Whole tribes are fighting religious wars over the microcontroller vs. 555 debate. I'm on the microcontroller side.
So the first question is: does it have to be a 555, and what are the arguments for it? (that's two questions.) There may be good reasons for it, but I'd like to know them. "My wife wants me to do it this way" is not a good reason (unless maybe when I see her). Without a good reason I'd have a look at the microcontroller.
The main advantages of the microcontroller are simplicity and accuracy. Simplicity as in you only need a microcontroller and a potmeter to set the duty cycle. Two parts for the complete circuit, or one if your analog control voltage comes from elsewhere in the circuit; then you can drop the potmeter. Accuracy as in 10 bits ADC translates in 10 bit PWM, that's 0.1 % precision at a 1 % accurate clock. Make that a 20 ppm clock if you want to add a crystal. Accuracy is also reproducibility.
OTOH the 555 can work at 15 V if necessary, which the microcontroller can't, and doesn't need programming. The latter is again one of those religious things, but in practice writing a program for this can be done as quickly as designing and calculating the 555 circuit: setup two identical PWM channels but one inverted, the other non-inverted, and in a loop read the ADC and copy the value to both PWM registers.
So the microcontroller outputs complementary signals without external components.
The 555 circuit relies on a capacitor and if you want that at 1 % tolerance you'll pay a few times more than what the microcontroller costs. And even then the frequency will vary with the duty cycle.
All in all there are few 555 applications which a microcontroller can't do better.
Let me preface my answer with a disclaimer: All of my experience PWM'ing motors is with speed control of cooling fans. Your application will certainly differ, at least a little bit.
The way I find the minimum duty cycle, I look for the minimum that will allow the motor to start spinning. With standard muffin fans, this is about 40%. Then I add a small margin just to be safe. I find this by applying 0% duty cycle and slowly ramping it up until the motor starts spinning.
This startup power is higher than the amount of power required to keep the motor spinning once it has already spun up. With fans, this is somewhere in the 20-30% range. In other words, if I wanted to spin a fan really slow, I would have to apply 40% to get it moving and then I could back down to 20-30%.
Normally, just to be safe, I do not go below the startup power. That way I can be sure that the motor is spinning, although it does limit the minimum speed that I can do.

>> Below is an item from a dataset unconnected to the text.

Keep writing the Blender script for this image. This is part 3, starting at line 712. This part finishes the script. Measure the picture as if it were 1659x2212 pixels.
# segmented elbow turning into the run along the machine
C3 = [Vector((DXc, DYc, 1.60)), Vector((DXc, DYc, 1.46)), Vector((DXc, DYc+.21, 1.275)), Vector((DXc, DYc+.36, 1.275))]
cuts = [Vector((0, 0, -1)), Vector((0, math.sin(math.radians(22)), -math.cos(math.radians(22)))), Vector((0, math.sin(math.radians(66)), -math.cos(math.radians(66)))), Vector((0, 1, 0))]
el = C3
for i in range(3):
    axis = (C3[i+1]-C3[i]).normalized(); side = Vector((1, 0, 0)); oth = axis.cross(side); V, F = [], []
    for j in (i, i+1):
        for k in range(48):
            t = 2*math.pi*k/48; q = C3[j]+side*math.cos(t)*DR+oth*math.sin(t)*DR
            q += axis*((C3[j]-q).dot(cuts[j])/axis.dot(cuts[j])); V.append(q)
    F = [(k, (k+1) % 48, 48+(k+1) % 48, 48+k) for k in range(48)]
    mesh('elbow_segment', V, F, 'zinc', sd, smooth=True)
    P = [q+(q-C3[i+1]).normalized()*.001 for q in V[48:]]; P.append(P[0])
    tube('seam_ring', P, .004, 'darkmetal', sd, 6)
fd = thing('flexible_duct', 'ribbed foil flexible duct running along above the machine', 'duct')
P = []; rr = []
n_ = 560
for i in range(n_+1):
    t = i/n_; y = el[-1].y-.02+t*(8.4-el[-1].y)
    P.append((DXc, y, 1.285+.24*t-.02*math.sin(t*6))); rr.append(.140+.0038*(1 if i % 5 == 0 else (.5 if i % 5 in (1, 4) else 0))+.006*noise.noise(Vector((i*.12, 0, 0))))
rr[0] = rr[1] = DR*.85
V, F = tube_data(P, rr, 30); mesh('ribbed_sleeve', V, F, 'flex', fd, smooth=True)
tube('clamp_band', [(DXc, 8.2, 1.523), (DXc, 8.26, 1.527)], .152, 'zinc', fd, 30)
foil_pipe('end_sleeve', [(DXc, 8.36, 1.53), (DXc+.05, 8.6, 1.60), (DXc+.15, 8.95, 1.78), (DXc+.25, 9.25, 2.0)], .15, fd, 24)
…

There are problems with this, however. Many things can affect the startup power requirements. Temperature, motor loading, age, dust, different motor lots, etc. You have to take all this into account, and built in some power margin.
Alternatively, you have to monitor your motor through a tachometer or something similar. Then have some motor control software do the appropriate thing if the motor is spinning too fast or too slow. Good motor control software will automatically take into account the startup power and other things.
If you don't want to write motor control software then you have little choice but to empirically measure what the startup power requirement is for your system and then add some more for margin. And hope that you added enough.
Best Answer
Don't.
You can probably do something like that with a very clever combination of 555s, analog filters, extensive measurements, adding analog security measures etc. I haven't fully read Bollock's answer, but I think it nicely illustrates how much knowledge and effectively, trial and error, you'd have to put into a 555-based design. The answer doesn't even scratch real-world trouble you'll enjoy, like component tolerances (especially for larger capacitors) and the resulting behavioral deviations, potential feedback loops, and all that stuff.
It's not worth it. What you describe is the classical use case of microcontrollers, and you already seem to know that. So leave that microcontroller fear behind; any ARM chip or especially Arduino will do what you want for a fraction of the effort and cost of what you're planning to do in analog. ARM eval boards start at below 5€ (this, for example, but I'd recommend you use anything that supports mbed, so these; you're probably best off price/benefit/size-wise using something like this board).
It's really not that hard to program a microcontroller, and I firmly believe in using the right tools for the job. And adjustable PWM is a job for a microcontroller. It also makes it possible to do "smart" things like allowing for emergency breaking with a higher PWM change rate, and also, any microcontroller PWM unit that I know can do 0%–100% duty cycle, not only 5%–95%. Later on, you can combine that with things like battery temperature supervision, that can throttle your motor if the batteries get too hot (that's actually a pretty good feature if you don't like fire but don't want to oversize your batteries too much).
And most interestingly: it would allow you to actually control the speed, assuming you have a sensor for that, in a closed loop control scheme; right now, you only control the PWM, but that's not inherently identical to speed (think of riding uphill vs downhill). Imagine you could control the PWM to make sure your skateboard rides at a constant speed rather than with a constant torque! You could, again, go the classical, 1960's route of doing that with an analog control loop, and then tuning parameters until things work out, or you could just do it in microcontroller software.